Al-Sulami, Ghadeer (Saudi Aramco) | Boudjatit, Mohammed (Saudi Aramco) | Al-Duhailan, Mohammed (Saudi Aramco) | Simone, Salvatore Di (Saudi Aramco)



The Jurassic mud rocks of Jafurah Basin are one of the most promising shale gas reservoirs in Saudi Arabia, retaining considerably high total organic content (TOC) values, and being the source rock for the world-class oil fields of the Kingdom. The purpose of this study is to build a calibrated model with core data using an integrated formation evaluation approach. The model then is frequently used to estimate reservoir properties, minimize uncertainty, and influence decisions on better well placements.

The Tuwaiq Mountain shale play is mainly composed of mudstone with few fraction of dispersed detrital minerals. The Tuwaiq Mountain Formation is divided into two parts: Upper and Lower, where the Lower Tuwaiq Mountain contains higher organic matter and so better reservoir quality as compared to the Upper Tuwaiq Mountain.

The formation evaluation of unconventional shale gas reservoirs presents numerous challenges. The conventional porosity logs, density neutron, and sonic, are heavily affected by the presence of organic matter. The estimation of initial hydrocarbon in place requires accurate estimation of formation water saturation. The conventional equations used to estimate the formation water saturation are subject to a high degree of uncertainty, mainly related to a complex wettability system and unknown formation water resistivity. Therefore, these challenges require the use of advanced and calibrated well logs. The advanced well log technologies used in this study are pulsed neutron elemental spectroscopy and nuclear magnetic resonance (NMR). The analysis can only be achieved through comparison and calibration with micro and nanoscale core data to help building an accurate petrophysical model. The use of the pulsed neutron elemental spectroscopy tool allows the estimation of rock composition, the evaluation of the amount of total carbon present in the system, and consequently, the amount of organic matter in the formation.

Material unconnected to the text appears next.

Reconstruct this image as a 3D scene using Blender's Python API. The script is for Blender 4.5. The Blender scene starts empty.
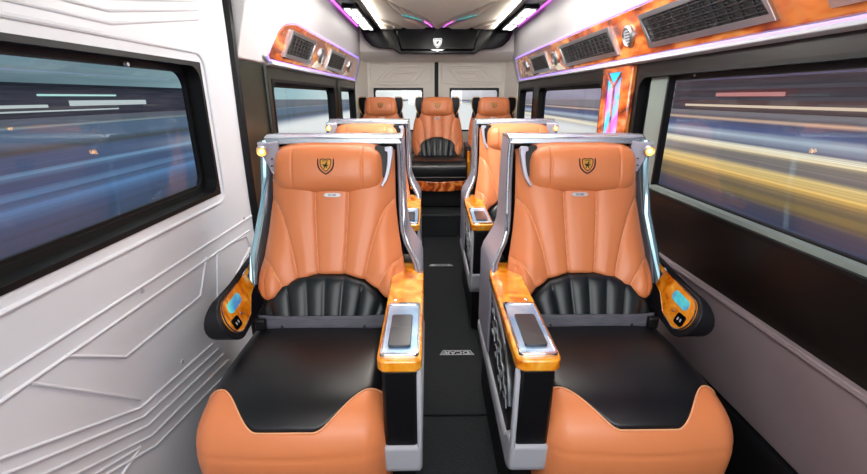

Natural magnetic resonance tools are lithology independent and provide an accurate estimation of total porosity. In unconventional shale gas intervals, the T2 distribution is mainly controlled by the surface relaxation factor, and so can be directly linked to the pore size distribution. By applying an appropriate cutoff, based on SEM results, continuous estimation of organic and inorganic porosity can be directly derived from NMR T2 distribution. A saturation model can also be built from a function, linking formation water saturation and organic carbon porosity. The core analysis data are used to understand the pore structure and calibrate the well logs.

The study has proven that the NMR technology works effectively in determining the total porosity, pore system distribution, and estimates of formation water saturation. The nanoscale core analysis is then used to understand the pore structure and to calibrate the well logs.